What are the benefits of weight lifting? Is it ever too late to start?

Pumped any iron lately? If not, you may want to consider it. Resistance exercise is a great way to round out an aerobic workout and help you stay strong. I’ll discuss the ins and outs of resistance exercise in this article and then suggest two basic training plans to get you started.

New benefits of resistance exercise seem to be discovered all the time. Research to date shows that resistance exercise is associated with improvements in all of the following:

  • Muscular strength and endurance

  • Functional capacity and ability (falling, climbing stairs)

  • Blood pressure

  • Osteoporosis

  • Sarcopenia (loss of muscle as we age)

  • Low back pain

  • Insulin resistance and glucose metabolism

  • Resting metabolic rate

  • Body fat

  • Psychological well-being

Is it ever too late?

It’s never too late to start a resistance-exercise program. In a classic study in a Boston nursing home, 100 residents ranging from 72-98 years of age performed resistance exercise three times a week for 10 weeks. Muscle strength increased 113%, walking speed increased by almost 12%, and thigh-muscle area increased 2.7%

What is resistance exercise?

Resistance exercise is any exercise where muscles contract against an external resistance with the objective of increasing strength, tone, mass, and/or muscular endurance. The resistance can come from dumbbells, weight machines, elastic tubing or bands, cinder blocks, cans of soup, your own body weight (for example, pushups), or any other object that forces your muscles to contract. Results take time but are sure to come when you train consistently over time.

What are types of resistance exercises?

There are several types or styles of resistance exercise. Power lifting (a weight-lifting competition in which participants compete in the squat, dead lift, and bench press), Olympic weight lifting (the type you see on TV where athletes lift the weight overhead), strength training (lifting weights to get stronger), and weight lifting (the sport of lifting heavy weight, typically fewer than six repetitions).

What is progressive overload?

One of the fundamentals of resistance exercise is the principle of progressive overload.
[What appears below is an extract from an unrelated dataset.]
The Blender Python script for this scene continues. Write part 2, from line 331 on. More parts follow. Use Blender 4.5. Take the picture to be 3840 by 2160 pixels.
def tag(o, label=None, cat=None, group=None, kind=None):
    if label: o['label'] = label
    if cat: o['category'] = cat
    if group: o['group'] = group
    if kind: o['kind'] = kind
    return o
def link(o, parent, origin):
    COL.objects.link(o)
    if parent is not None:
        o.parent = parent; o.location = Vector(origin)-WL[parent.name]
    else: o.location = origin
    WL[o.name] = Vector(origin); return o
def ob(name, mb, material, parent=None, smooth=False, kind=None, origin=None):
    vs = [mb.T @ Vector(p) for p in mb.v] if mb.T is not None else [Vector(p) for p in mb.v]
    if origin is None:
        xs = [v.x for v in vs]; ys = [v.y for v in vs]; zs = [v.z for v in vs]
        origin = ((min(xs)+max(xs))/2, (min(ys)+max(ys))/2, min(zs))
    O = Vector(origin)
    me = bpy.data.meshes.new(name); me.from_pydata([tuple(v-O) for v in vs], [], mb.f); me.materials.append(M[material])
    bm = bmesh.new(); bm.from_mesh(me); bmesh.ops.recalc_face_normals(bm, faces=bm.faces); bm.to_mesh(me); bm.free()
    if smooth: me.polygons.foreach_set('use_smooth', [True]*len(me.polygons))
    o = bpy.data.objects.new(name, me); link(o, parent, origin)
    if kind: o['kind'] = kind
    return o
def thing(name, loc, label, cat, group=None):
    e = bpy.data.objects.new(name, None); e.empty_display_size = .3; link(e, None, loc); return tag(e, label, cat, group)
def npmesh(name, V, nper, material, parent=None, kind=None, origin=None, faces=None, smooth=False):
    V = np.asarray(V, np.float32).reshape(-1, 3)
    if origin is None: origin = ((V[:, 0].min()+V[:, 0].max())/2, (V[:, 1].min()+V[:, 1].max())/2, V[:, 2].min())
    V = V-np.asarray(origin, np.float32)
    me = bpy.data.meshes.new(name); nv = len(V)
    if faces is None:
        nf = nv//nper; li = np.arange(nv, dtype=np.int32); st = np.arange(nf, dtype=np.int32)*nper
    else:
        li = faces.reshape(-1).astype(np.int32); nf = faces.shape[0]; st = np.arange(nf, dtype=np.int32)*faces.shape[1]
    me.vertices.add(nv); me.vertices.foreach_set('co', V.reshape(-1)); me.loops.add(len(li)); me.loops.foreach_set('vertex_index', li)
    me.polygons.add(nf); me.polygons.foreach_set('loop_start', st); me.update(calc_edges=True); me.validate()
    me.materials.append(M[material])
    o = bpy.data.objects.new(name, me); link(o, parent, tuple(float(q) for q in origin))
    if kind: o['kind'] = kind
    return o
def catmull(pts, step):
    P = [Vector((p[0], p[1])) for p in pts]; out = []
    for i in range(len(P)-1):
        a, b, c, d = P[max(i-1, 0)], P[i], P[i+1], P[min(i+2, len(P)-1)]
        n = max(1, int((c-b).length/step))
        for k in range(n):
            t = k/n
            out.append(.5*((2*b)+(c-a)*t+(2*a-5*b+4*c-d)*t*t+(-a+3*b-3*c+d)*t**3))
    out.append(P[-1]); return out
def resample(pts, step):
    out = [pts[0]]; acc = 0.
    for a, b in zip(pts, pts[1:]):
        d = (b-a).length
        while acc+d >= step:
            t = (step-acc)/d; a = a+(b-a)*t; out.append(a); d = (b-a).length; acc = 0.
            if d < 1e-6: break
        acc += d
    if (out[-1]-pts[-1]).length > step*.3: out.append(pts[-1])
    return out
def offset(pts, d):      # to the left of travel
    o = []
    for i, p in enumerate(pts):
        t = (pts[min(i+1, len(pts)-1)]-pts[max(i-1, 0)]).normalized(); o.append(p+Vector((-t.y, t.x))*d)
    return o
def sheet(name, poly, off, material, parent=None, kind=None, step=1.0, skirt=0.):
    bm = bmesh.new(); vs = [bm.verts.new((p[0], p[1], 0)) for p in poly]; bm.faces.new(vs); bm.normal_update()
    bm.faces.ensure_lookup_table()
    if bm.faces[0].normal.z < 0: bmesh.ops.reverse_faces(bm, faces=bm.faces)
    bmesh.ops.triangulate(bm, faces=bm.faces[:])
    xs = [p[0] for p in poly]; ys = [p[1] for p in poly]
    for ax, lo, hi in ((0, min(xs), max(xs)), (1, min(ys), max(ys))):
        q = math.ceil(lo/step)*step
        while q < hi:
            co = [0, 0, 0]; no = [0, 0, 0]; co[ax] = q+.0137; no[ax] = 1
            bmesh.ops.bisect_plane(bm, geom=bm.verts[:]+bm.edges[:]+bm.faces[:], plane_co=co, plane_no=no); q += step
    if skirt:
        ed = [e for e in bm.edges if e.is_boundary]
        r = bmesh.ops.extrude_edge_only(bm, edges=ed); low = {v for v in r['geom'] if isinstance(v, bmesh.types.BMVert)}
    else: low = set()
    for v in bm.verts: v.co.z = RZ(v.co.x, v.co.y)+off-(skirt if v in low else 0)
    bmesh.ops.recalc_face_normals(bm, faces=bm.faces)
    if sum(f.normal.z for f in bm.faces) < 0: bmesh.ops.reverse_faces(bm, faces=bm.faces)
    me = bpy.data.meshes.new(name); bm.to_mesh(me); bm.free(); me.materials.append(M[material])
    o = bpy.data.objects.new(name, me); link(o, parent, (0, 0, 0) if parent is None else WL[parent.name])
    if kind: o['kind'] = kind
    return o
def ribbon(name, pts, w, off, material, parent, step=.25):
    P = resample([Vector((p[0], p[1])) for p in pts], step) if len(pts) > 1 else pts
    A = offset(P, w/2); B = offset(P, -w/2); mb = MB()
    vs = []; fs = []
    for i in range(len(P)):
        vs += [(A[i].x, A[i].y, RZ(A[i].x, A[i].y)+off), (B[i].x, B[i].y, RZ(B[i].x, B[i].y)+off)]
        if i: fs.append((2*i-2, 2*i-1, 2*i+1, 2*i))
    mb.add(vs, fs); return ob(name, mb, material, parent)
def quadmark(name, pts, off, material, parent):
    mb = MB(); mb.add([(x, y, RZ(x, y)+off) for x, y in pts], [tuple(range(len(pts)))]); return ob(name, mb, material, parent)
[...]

Progressive overload, as the term suggests, means that you increase the workload gradually over time as your muscles accommodate to the resistance, with the objective of gaining strength and/or mass. For example, suppose that you’ve been doing biceps curls for two weeks with 12 pounds, 10 repetitions, and then at week three, 12 pounds is easy and you could lift more. According to the principle of progressive overload, at this point, you would increase the weight if strength improvement is your goal. Your strength will remain the same if you keep the weight the same.

Weight-lifting routines

You’ll find two starter programs below. They are broken up by muscle group and are three days per week. You can experiment with splits, exercises, and the number of days per week. I suggest 12-15 repetitions and one to three sets per exercise for beginners (remember, you can gain significant strength with just one set). I’ve included more than one exercise for each muscle group. You can stick with one exercise if you like, or experiment with more than one. Use the principle of progressive overload and increase the weight when you can perform 15 reps easily. If you’re using elastic tubing, start with the tube that you can lift 12-15 times to fatigue, and then increase when you get stronger.

Day 1: Chest (bench press with bar or dumbbell press, flies, pushups), triceps (bench dips, kickbacks)

Day 2: Back (bent-over rows), biceps (curls, standing or seated)

Day 3: Shoulders (lateral raises, front raises), legs (squats, lunges)

Here’s a different split.

Day 1: Chest (bench press with bar or dumbbell press, flies, pushups), back (bent-over rows, pull-downs)

Day 2: Biceps (curls, standing or seated), triceps (bench dips, kickbacks)

Day 3: Shoulders (lateral raises, front raises), legs (squats, lunges)

It’s worth it!

Resistance exercise is worth it. You’ll gain strength, endurance, and confidence. It’s feels great to feel strong, and I encourage you to give it a try! Remember, it’s never too late to start!